Japanese Whaling

Japan has had a history of small scale coastal whaling for centuries, possibly even as far back as the Jomon period (10,000-300 BC). Large scale whaling likely started around the late 17th century, and by the middle of the 20th century Japan - along with its European and American counterparts - was a leading commercial whaler. Japan was not an original member of the IWC, but joined in 1951 and has been a member ever since.

When the commercial whaling moratorium was agreed to in 1982, Japan - like Norway - took out an objection. This objection was withdrawn in 1985, after which Japan started its "scientific research whaling" in 1987.
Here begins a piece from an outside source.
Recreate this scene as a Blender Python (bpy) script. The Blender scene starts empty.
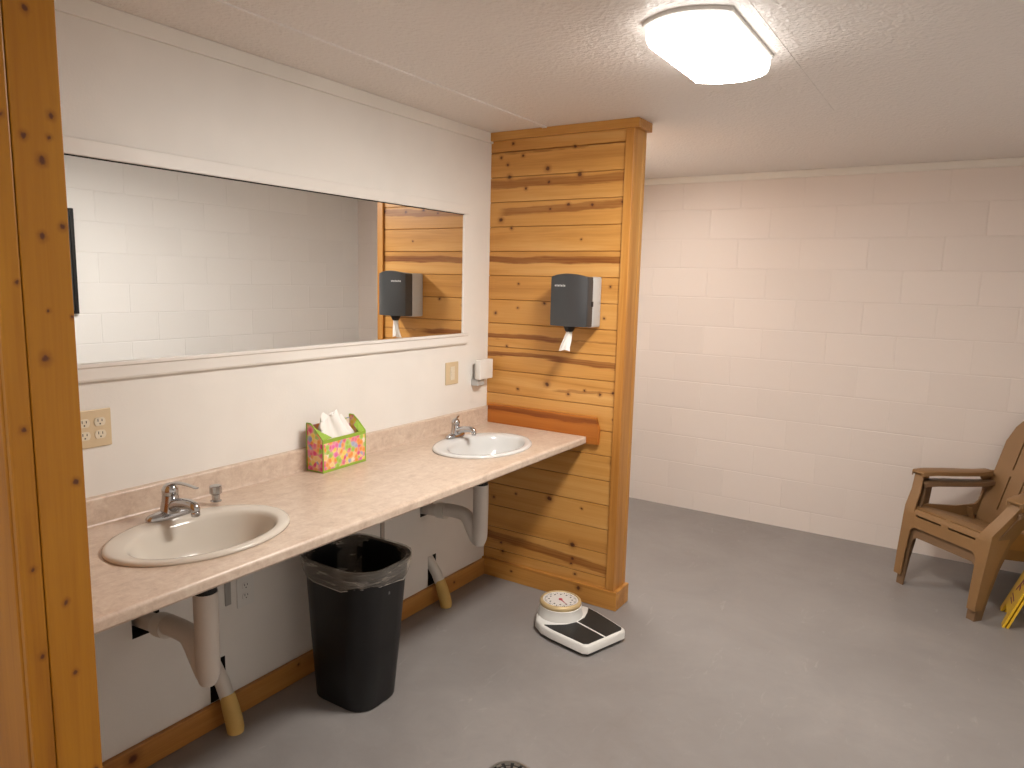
import bpy, bmesh, math, random
from mathutils import Vector, Matrix
random.seed(7)
scene = bpy.context.scene
COL = scene.collection
PI = math.pi

# ------------------------------------------------------------------ camera
F_PX = 715.44
YAW, PITCH, ROLL = -0.5664, -0.1432, 0.0244
fw = Vector((math.sin(YAW)*math.cos(PITCH), math.cos(YAW)*math.cos(PITCH), math.sin(PITCH)))
rt0 = Vector((math.cos(YAW), -math.sin(YAW), 0)); up0 = rt0.cross(fw)
rt = math.cos(ROLL)*rt0 + math.sin(ROLL)*up0
up = -math.sin(ROLL)*rt0 + math.cos(ROLL)*up0
cd = bpy.data.cameras.new('camera'); cam = bpy.data.objects.new('camera', cd); COL.objects.link(cam)
cd.sensor_width = 36; cd.lens = F_PX*36/1024; cd.clip_start = 0.02
cam.matrix_world = Matrix(((rt.x, up.x, -fw.x, 2.1973), (rt.y, up.y, -fw.y, 0.0), (rt.z, up.z, -fw.z, 1.6441), (0, 0, 0, 1)))
scene.camera = cam

# ------------------------------------------------------------------ world, exposure
w = bpy.data.worlds.new('world'); scene.world = w; w.use_nodes = True
w.node_tree.nodes['Background'].inputs[0].default_value = (1, .93, .87, 1)
w.node_tree.nodes['Background'].inputs[1].default_value = 0.05
vs = scene.view_settings
vs.view_transform = 'Standard'; vs.look = 'None'; vs.gamma = 1; vs.use_curve_mapping = False
vs.exposure = 0.62
LAMP_STRENGTH = 76.0
LAMP_COLOR = (1.0, 0.955, 0.90)

# ------------------------------------------------------------------ dimensions
H = 2.40; YP = 3.20; YB = 5.047; XR = 2.80; YF = -1.7
PW = 0.80; PT = 0.12                 # partition width / thickness
NP0, NP1 = 0.575, 0.683              # near partition
HC = 0.877; CD = 0.625               # counter top height, depth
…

Today Japan has two research programs: the Japanese Whale Research Program under Special Permit in the Antarctic (JARPA), and the Japanese Whale Research Programme under Special Permit for North Pacific (JARPN). JARPA is a large scale pelagic whaling program using catcher boats to hunt and catch whales, and a factory ship to process them. The whaling vessels spend months at sea. JARPN initially involved the hunting of 100 common minke whales per year by coastal whalers (large scale and small type). The second phase, started in 2000, increased the number of species taken to include 100 common minke whales, 50 Bryde’s whales and 10 sperm whales each year. In 2008 this number was increased to 340 minke, 50 Bryde's, 100 sei and 10 sperm whales.

Since the moratorium took effect, Japanese whalers have reported killing 14 fin, 47 sperm, 592 sei, 446 Brydes, and 11,294 minke whales in their "research" programs - for a total of 12,393 whales.